I preti alla scuola della “Dei Verbum”
di Don Domenico Pace
Due giorni di preghiera e di riflessione dei sacerdoti, a San Giovanni Rotondo, in piena quaresima, sul documento conciliare “Dei Verbum” e la sua traduzione nella pastorale delle nostre comunità. È stata un’altra tappa dell’itinerario di preparazione verso il Giubileo 2025, seguendo l’indicazione di Papa Francesco, di una rinnovata riflessione sulle Costituzioni del Concilio Vaticano. Qui è stata fatta sotto la guida di don Giuseppe De Virgilio, biblista della Pontificia Università della Santa Croce in Roma.

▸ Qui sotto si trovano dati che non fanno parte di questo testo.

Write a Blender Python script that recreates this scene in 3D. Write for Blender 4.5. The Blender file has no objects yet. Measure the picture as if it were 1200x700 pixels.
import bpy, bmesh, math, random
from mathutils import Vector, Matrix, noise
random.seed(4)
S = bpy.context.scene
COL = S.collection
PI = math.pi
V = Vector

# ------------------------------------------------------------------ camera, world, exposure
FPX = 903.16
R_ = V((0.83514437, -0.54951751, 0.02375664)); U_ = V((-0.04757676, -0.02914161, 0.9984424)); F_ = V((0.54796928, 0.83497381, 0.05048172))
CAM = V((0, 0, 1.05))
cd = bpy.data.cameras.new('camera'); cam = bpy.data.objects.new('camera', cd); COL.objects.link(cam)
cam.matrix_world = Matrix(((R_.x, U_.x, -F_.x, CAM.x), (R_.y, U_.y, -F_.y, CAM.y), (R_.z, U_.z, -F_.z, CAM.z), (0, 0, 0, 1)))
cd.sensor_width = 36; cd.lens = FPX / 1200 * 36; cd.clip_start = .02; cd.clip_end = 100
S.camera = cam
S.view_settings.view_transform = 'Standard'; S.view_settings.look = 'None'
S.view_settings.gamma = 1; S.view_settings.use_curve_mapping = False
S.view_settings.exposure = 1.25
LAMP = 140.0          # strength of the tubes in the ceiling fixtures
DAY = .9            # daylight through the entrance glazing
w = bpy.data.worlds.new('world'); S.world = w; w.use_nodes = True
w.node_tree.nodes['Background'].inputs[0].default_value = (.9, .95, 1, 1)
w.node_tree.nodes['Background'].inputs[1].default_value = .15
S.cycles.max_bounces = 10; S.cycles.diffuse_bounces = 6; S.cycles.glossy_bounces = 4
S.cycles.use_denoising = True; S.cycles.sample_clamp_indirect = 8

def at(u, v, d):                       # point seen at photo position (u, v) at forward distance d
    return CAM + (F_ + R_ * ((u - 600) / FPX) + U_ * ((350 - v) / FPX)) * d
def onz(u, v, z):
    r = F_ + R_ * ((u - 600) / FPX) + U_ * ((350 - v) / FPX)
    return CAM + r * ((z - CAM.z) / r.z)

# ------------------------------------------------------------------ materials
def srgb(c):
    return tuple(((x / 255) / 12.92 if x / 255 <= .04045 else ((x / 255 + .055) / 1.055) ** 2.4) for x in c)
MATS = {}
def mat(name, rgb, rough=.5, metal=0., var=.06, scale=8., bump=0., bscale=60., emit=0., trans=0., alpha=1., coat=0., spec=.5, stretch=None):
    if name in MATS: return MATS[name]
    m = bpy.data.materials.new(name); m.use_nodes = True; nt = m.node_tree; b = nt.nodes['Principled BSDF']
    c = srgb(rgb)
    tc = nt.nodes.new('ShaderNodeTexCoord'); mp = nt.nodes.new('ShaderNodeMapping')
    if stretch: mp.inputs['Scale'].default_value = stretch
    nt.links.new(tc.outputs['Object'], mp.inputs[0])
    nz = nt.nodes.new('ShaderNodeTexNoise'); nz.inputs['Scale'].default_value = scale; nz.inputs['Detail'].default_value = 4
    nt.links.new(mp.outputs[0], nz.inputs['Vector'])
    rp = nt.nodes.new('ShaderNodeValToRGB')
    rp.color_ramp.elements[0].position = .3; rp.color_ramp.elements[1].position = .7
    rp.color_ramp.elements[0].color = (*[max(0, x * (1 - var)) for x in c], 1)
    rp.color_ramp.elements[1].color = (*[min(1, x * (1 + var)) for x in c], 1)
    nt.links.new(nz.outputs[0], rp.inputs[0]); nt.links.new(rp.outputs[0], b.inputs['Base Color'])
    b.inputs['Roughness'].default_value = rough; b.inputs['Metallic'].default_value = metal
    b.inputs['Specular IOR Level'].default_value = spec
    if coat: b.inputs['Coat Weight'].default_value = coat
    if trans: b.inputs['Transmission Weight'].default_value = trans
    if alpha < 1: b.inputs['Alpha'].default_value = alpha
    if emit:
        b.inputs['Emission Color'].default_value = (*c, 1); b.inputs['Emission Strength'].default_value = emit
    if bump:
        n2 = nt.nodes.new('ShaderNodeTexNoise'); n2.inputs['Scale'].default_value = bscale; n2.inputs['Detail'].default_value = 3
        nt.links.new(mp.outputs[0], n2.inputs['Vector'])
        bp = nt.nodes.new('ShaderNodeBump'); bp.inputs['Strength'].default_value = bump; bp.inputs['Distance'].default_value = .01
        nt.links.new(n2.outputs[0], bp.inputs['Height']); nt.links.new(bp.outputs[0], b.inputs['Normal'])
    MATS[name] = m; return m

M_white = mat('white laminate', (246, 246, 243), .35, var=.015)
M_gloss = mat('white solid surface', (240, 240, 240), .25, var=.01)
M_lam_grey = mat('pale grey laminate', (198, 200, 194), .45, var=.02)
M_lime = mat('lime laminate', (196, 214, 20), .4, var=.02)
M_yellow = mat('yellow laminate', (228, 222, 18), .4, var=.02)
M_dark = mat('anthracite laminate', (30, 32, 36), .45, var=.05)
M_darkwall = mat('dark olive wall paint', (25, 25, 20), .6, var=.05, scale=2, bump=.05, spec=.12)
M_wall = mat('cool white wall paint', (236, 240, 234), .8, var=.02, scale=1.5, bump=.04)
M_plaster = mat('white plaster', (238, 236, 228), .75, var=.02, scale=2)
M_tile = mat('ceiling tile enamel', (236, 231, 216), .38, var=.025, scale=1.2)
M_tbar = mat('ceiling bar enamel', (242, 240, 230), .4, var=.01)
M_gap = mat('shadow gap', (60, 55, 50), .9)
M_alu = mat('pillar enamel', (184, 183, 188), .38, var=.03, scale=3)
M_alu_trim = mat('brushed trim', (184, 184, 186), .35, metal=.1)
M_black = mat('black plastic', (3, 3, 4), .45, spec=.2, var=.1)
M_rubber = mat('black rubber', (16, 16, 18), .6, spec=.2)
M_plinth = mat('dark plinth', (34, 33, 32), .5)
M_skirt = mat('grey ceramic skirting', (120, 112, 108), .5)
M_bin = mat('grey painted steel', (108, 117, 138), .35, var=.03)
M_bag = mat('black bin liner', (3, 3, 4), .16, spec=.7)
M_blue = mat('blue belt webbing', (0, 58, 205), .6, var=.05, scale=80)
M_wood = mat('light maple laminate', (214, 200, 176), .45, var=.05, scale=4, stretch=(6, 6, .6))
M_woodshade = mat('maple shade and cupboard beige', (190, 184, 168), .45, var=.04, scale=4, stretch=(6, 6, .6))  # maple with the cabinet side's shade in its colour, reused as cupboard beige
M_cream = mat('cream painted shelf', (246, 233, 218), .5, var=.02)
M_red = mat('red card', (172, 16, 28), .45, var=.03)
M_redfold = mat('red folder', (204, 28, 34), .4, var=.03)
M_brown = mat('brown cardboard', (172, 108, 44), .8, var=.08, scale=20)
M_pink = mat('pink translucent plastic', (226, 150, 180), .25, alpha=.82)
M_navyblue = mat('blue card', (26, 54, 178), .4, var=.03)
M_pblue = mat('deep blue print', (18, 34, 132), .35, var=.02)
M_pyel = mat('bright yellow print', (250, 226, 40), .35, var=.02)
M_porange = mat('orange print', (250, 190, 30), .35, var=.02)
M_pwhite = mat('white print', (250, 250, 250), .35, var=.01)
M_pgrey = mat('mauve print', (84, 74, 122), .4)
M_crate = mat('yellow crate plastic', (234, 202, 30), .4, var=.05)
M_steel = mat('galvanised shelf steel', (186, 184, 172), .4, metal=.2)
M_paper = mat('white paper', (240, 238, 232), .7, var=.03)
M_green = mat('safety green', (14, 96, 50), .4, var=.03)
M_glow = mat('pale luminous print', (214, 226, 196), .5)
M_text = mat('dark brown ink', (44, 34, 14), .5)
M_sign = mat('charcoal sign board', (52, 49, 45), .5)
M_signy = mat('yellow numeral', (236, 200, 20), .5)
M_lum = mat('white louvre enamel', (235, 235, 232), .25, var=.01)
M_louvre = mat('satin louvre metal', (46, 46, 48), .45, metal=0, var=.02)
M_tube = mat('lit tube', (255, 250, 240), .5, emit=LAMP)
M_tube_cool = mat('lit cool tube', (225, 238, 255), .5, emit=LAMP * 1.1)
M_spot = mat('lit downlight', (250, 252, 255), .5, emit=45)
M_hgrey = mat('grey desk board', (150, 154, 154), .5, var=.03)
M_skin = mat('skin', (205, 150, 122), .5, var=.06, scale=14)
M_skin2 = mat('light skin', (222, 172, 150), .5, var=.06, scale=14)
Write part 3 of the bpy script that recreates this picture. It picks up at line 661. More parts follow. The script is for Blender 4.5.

A 60 anni dalla sua promulgazione, avvenuta il 18.11.1965, si è avuto modo di riflettere sulla Costituzione dogmatica sulla Divina Rivelazione muovendosi con uno stile testimoniale e aperto al dialogo, intendendo rafforzare la consapevolezza che all’origine dell’opera della salvezza c’è il primato di Dio e della sua Parola, e cioè il fatto singolare di un Dio che ha dialogato con l’umanità e l’ha resa partecipe dei segreti della sua vita intima.
La domanda di fondo ha riguardato l’attualità della «Dei Verbum», ovvero su cosa significhi oggi ripensare la situazione degli studi biblici e della Parola di Dio nelle nostre Comunità. Anzitutto, si è potuto riflettere sul fatto che la Bibbia è una Sacra scrittura.
Detta «sacra» o «santa» in quanto ispirata dallo Spirito Santo (cfr. 2Tm 3,16), è offerta a noi come consegna memoriale dei 72 testi canonici dell’Antico e Nuovo Testamento che rappresentano insieme il mistero del dirsi di Dio nella storia attraverso il racconto dell’incontro con il Suo popolo come narrazione delle meraviglie operate da Dio.
Poiché, però, la Bibbia è costituita dalla raccolta di testi antichi, redatti in ambienti storici e culturali molto diversi dai nostri, essa richiede di essere letta, compresa e tradotta in base a norme e principi interpretativi che garantiscono l’integrità e la fedeltà del testo originale.
A queste esigenze risponde l’«ermeneutica», che si propone di interpretare i testi biblici mediante un attento studio del complesso fenomeno interpretativo e delle sue dinamiche storiche e teologiche.
È stato oggetto di approfondimento anche il rapporto tra Antico e Nuovo Testamento così come «Dei Verbum» ai nn. 14-20 propone.
Partendo dal contributo di autori impegnati sul tema come P. Beauchamp, B. S. Childs e P. Sthulmacher, è emersa la necessità per la teologia biblica di svolgere un ruolo di mediazione sia all’interno dell’elaborazione del messaggio unitario della Bibbia (che presenta diverse «teologie»), sia in relazione all’azione pastorale e catechetica, che evidenzia molteplici esigenze nella comunicazione della fede.
La Bibbia si presenta con il suo proprio contesto e linguaggio; si propone come messaggio di salvezza per l’uomo. La catechesi rielabora questo messaggio, formulando un discorso composto da segni riconoscibili e decodificabili da parte del destinatario.
Il destinatario accoglie, fa proprio e decodifica il messaggio, traducendolo come risposta (Feedback) esistenziale per la sua vita e il suo impegno comunitario. L’intero procedimento avviene nel contesto ecclesiale, che rappresenta l’alveo vitale in cui si rende efficace l’incontro tra Bibbia e vita dei credenti, sostenuto e accompagnato dall’azione catechistica.
Con queste questioni, «Dei Verbum» ne pone altre per affrontare la problematica conclusiva della Sacra Scrittura nella vita della Chiesa.
Il rimando all’esortazione apostolica post-sinodale «Verbum Domini» di Benedetto XVI fornisce un ulteriore strumento per una verifica del cammino pastorale che la Chiesa ha svolto nel post-concilio affinché si compia il necessario «passaggio» dal testo alla vita, ovvero perché emerga davvero il primato della Parola di Dio nella vita ecclesiale con una animazione biblica delle abituali attività delle Comunità cristiane che, in questo modo, avranno «realmente a cuore l’incontro personale con Cristo che si comunica a noi della sua Parola» (Verbum Domini, n. 73).